Insofar as some atheists boldly claim that there is no god, it is incumbent upon them to provide evidence to support that knowledge claim.
Insofar as theists boldly claim that there is a god, it is incumbent upon them to provide evidence to support that knowledge claim.
Insofar as an atheist (or agnostic) says that there is insufficient evidence for a supernatural creator to justify basing one's entire life around the claim that there is, that's a solid position as long as the evidence is lacking. If theists want to convert a rational thinker, they need to provide evidence.
Thing is, they can't do that for a couple of reasons.

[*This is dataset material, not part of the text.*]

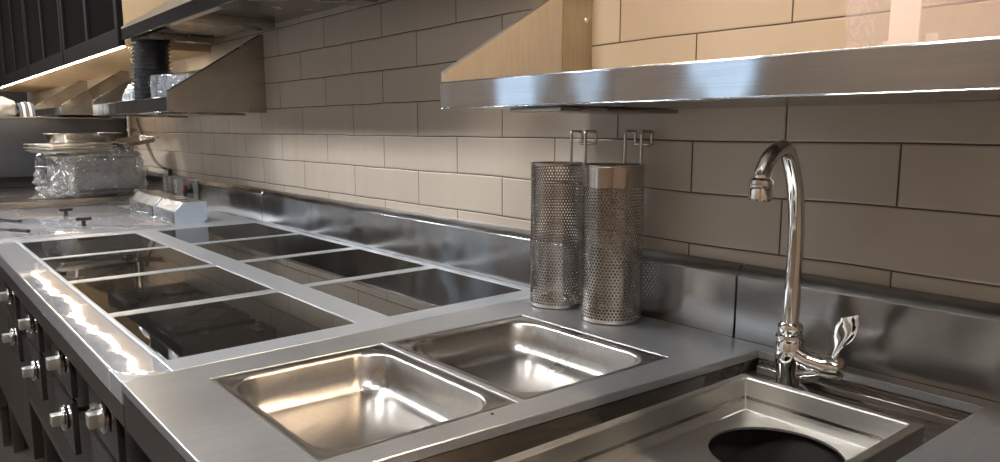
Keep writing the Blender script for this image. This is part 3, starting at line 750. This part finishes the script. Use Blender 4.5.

a) They don't seem to be able to find anything like real credible evidence, and
b) if they did, that would destroy the commanding role of faith, without which salvation (by their own declarations) is impossible, because once you have evidence, you have knowledge and faith no longer applies.
So, when an atheist claims to know that there is no god, I would challenge him/her to provide relevant, credible evidence. Likewise, when a theist claims to know that there is a god, I challenge him/her to provide relevant, credible evidence. As long as the evidence for either is lacking, I have no rational motivation to take sides.
Since I don't have a material or emotional need for belief in any such supernatural protector or afterlife, I have no motivation - in the absence of evidence - to rearrange my life as if there were.